De monumental a pochoclera.
Basada en un libro de Robert Edsel, la película narra la historia de los hombres de distintas naciones encomendados a salvaguardar las obras más relevantes del arte occidental, tanto de la destrucción de la guerra como de los “robos ideológicos”. Estos arquitectos, curadores, especialistas en arte y hasta soldados son reclutados en la película en misión especial de los Estados Unidos por Frank Stokes (George Clooney).
La originalidad del planteo de Clooney, quien se encuentra ahora en el pico de su carrera y desde hace más de diez años nos sorprende como director con grandes entramados narrativos y visuales como Confesiones de una Mente Peligrosa, está en haber retratado la Segunda Guerra Mundial desde un lugar que -como vimos hace poco en Ladrona de Libros- no había sido suficientemente analizado, el lugar que juega la cultura y el progresivo borramiento de la historia a la que nos sometió el nazismo.

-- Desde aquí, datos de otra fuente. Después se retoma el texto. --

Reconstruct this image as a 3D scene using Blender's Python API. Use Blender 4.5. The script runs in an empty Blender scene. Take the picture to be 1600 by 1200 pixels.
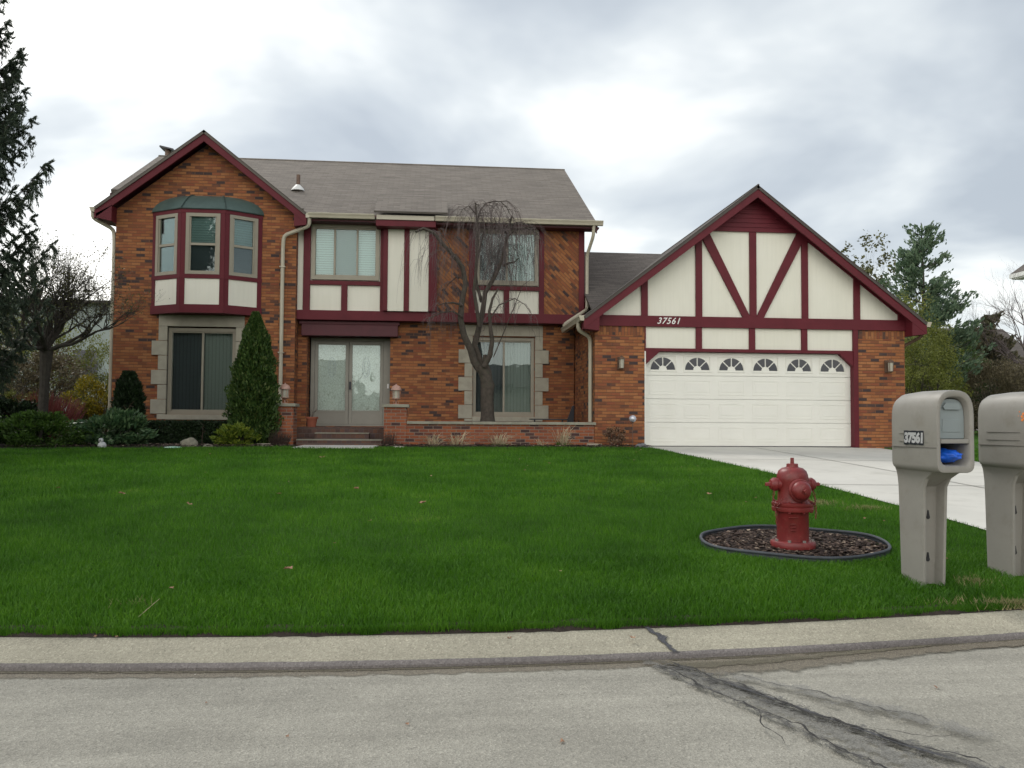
import bpy, bmesh, math, random
import numpy as np
from mathutils import Vector, Matrix
R = math.radians
random.seed(7); rng = np.random.default_rng(7)
scn = bpy.context.scene; col = scn.collection

# ---------------------------------------------------------------- camera
YAW, PITCH, ROLL = 0.09412, 0.04237, 0.00623
r0 = Vector((math.cos(YAW), -math.sin(YAW), 0)); g0 = Vector((math.sin(YAW), math.cos(YAW), 0)); z0 = Vector((0, 0, 1))
fw = math.cos(PITCH)*g0 + math.sin(PITCH)*z0; up = -math.sin(PITCH)*g0 + math.cos(PITCH)*z0
cx = math.cos(ROLL)*r0 + math.sin(ROLL)*up; cy = -math.sin(ROLL)*r0 + math.cos(ROLL)*up
cam = bpy.data.cameras.new('camera'); camo = bpy.data.objects.new('camera', cam); col.objects.link(camo)
cam.lens = 29.25; cam.sensor_width = 36; cam.clip_start = .05; cam.clip_end = 3000
camo.matrix_world = Matrix(((cx.x, cy.x, -fw.x, 0), (cx.y, cy.y, -fw.y, 0), (cx.z, cy.z, -fw.z, 1.35), (0, 0, 0, 1)))
scn.camera = camo
scn.view_settings.view_transform = 'Standard'; scn.view_settings.look = 'None'
scn.view_settings.exposure = 0.44; scn.view_settings.gamma = 1

# ---------------------------------------------------------------- sky and sun
SUN_EL, SUN_AZ = R(48), R(-35)      # behind the house, to the left (azimuth from +Y towards +X)
w = bpy.data.worlds.new('World'); scn.world = w; w.use_nodes = True
nt = w.node_tree; nt.nodes.clear()
def N(nt, t, **k):
    n = nt.nodes.new(t)
    for a, b in k.items():
        if hasattr(n, a): setattr(n, a, b)
    return n
def L(nt, a, b): nt.links.new(a, b)
def ramp(nt, src, stops, interp='LINEAR'):
    n = N(nt, 'ShaderNodeValToRGB'); n.color_ramp.interpolation = interp
    e = n.color_ramp.elements
    while len(e) < len(stops): e.new(.5)
    for i, (p, c) in enumerate(stops):
        e[i].position = p; e[i].color = (c[0], c[1], c[2], 1) if not isinstance(c, (int, float)) else (c, c, c, 1)
    L(nt, src, n.inputs[0]); return n.outputs[0]
def math_(nt, op, a, b=None, clamp=False):
    n = N(nt, 'ShaderNodeMath', operation=op); n.use_clamp = clamp
    for i, v in enumerate((a, b)):
        if v is None: continue
        if isinstance(v, (int, float)): n.inputs[i].default_value = v
        else: L(nt, v, n.inputs[i])
    return n.outputs[0]
def vmath(nt, op, a, b=None):
    n = N(nt, 'ShaderNodeVectorMath', operation=op)
    for i, v in enumerate((a, b)):
        if v is None: continue
        if isinstance(v, tuple): n.inputs[i].default_value = v
        else: L(nt, v, n.inputs[i])
    return n
def mixc(nt, f, a, b, mode='MIX'):
    n = N(nt, 'ShaderNodeMix', data_type='RGBA', blend_type=mode)
    for i, v in ((0, f), (6, a), (7, b)):
        if isinstance(v, (int, float)): n.inputs[i].default_value = v
        elif isinstance(v, tuple): n.inputs[i].default_value = (v[0], v[1], v[2], 1)
        else: L(nt, v, n.inputs[i])
    return n.outputs[2]
def noise(nt, vec, scale, detail=4, rough=.55, dist=0):
    n = N(nt, 'ShaderNodeTexNoise'); n.inputs['Scale'].default_value = scale; n.inputs['Detail'].default_value = detail
    n.inputs['Roughness'].default_value = rough; n.inputs['Distortion'].default_value = dist
    if vec is not None: L(nt, vec, n.inputs['Vector'])
    return n.outputs[0]
sky = N(nt, 'ShaderNodeTexSky', sky_type='NISHITA', sun_disc=False); sky.sun_elevation = SUN_EL; sky.sun_rotation = SUN_AZ
tc = N(nt, 'ShaderNodeTexCoord'); d = tc.outputs['Generated']
sep = N(nt, 'ShaderNodeSeparateXYZ'); L(nt, d, sep.inputs[0])
h = math_(nt, 'ADD', math_(nt, 'MAXIMUM', sep.outputs[2], 0.0), .22)
cmb = N(nt, 'ShaderNodeCombineXYZ'); L(nt, math_(nt, 'DIVIDE', sep.outputs[0], h), cmb.inputs[0]); L(nt, math_(nt, 'DIVIDE', sep.outputs[1], h), cmb.inputs[1])
cmb.inputs[2].default_value = 3.4
n1 = noise(nt, cmb.outputs[0], 1.15, 5, .5, .25)
n2 = noise(nt, cmb.outputs[0], .38, 2, .5)
dp = vmath(nt, 'DOT_PRODUCT', d, (-.55, .80, -.25)).outputs['Value']      # brighter towards the veiled sun, low on the left
v = math_(nt, 'ADD', math_(nt, 'MULTIPLY', dp, .66), .425)
v = math_(nt, 'ADD', v, math_(nt, 'MULTIPLY', math_(nt, 'SUBTRACT', n1, .5), 1.75))
v = math_(nt, 'ADD', v, math_(nt, 'MULTIPLY', math_(nt, 'SUBTRACT', n2, .5), .6))
v = math_(nt, 'ADD', v, math_(nt, 'MULTIPLY', math_(nt, 'MAXIMUM', math_(nt, 'MULTIPLY', sep.outputs[1], -1.0), 0.0), 1.85))  # extra brightness added to the unseen sky behind the camera, lights the facade
v = math_(nt, 'ADD', v, math_(nt, 'MULTIPLY', math_(nt, 'MAXIMUM', math_(nt, 'SUBTRACT', .36, sep.outputs[2]), 0.0), .55))      # thinner cloud low down
v = math_(nt, 'SUBTRACT', v, .02)
v = math_(nt, 'MULTIPLY', v, .7)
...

En efecto, el final de la Segunda Guerra se ceñía sobre el mundo y Hitler estaba pensando en crear el “Museo del Führer”, donde llevaría las obras más grandes del Siglo XX, entre ellas obras de Picasso, Rembrand, Da Vinci, Miguel Angel, etc. La tesis parece ser brillante: además de las muertes de la guerra, del despojo humano y material, Hitler quería despojar a la civilización de su historia cultural, aún luego de su muerte (en caso de morir, habría ordenado quemar las obras más importantes del arte occidental hasta dejar al mundo sin raíces). Un mundo que no recuerda su cultura es precisamente un mundo deshumanizado, despojado de todos los avances de la razón iluminista y por ende fácilmente manipulable, gobernable, un mundo enfrentado a una sequía de historia. Una segunda tesis que se entreteje en la trama pasa por la comparación constante entre el valor de la vida humana y el valor de la obra de arte, como encarnación de la manifestación más alta del espíritu humano.